Director: Mohit Suri

I was skeptical about this one the moment it was announced with Arjun Kapoor and Shraddha Kapoor in lead roles. These two are the most expressionless, monotonous and bad actors Bollywood has to offer. Their dialogue delivery is as bland as a saltless diet- and it is absolutely painful to see one on screen. Thanks, Mohit Suri, for making us see both together for every single frame of this movie. I fail to understand how easily girl and boy can climb onto India Gate whenever they feel sad, lonely or simply want to check out the view.
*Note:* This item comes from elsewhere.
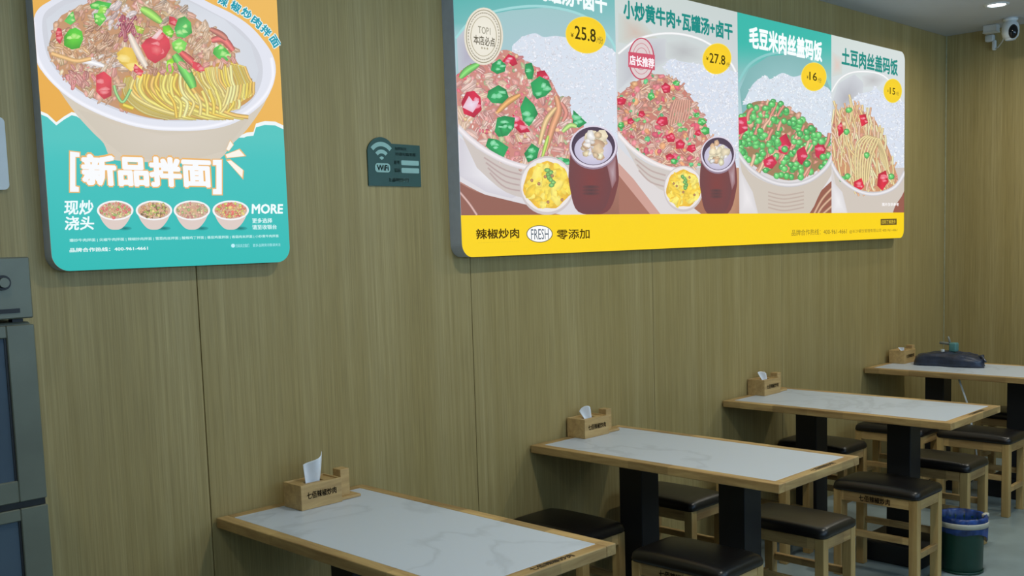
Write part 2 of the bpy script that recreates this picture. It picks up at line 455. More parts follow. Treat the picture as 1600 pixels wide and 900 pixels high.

Despite great music, this film was full of Bollywood clichés and ridiculous storytelling, by acclaimed novelist Chetan Bhagat, whose book this film is actually based on. Why one would adopt an already pathetic book is honestly beyond me. The film, made on a budget of 50 crores, made close to 52 crores at the box office in India. How? I fail to understand. Clearly the worst film of 2017!


Some dishonorable mentions include: OK Jaanu, Machine, Phillauri, Sarkar 3, Tubelight, Guest In London, Munna Michael, Mubarakan, A Gentleman, Baadshaho, Haseena Parkar, Golmaal Again, Tera Intezaar and Firangi.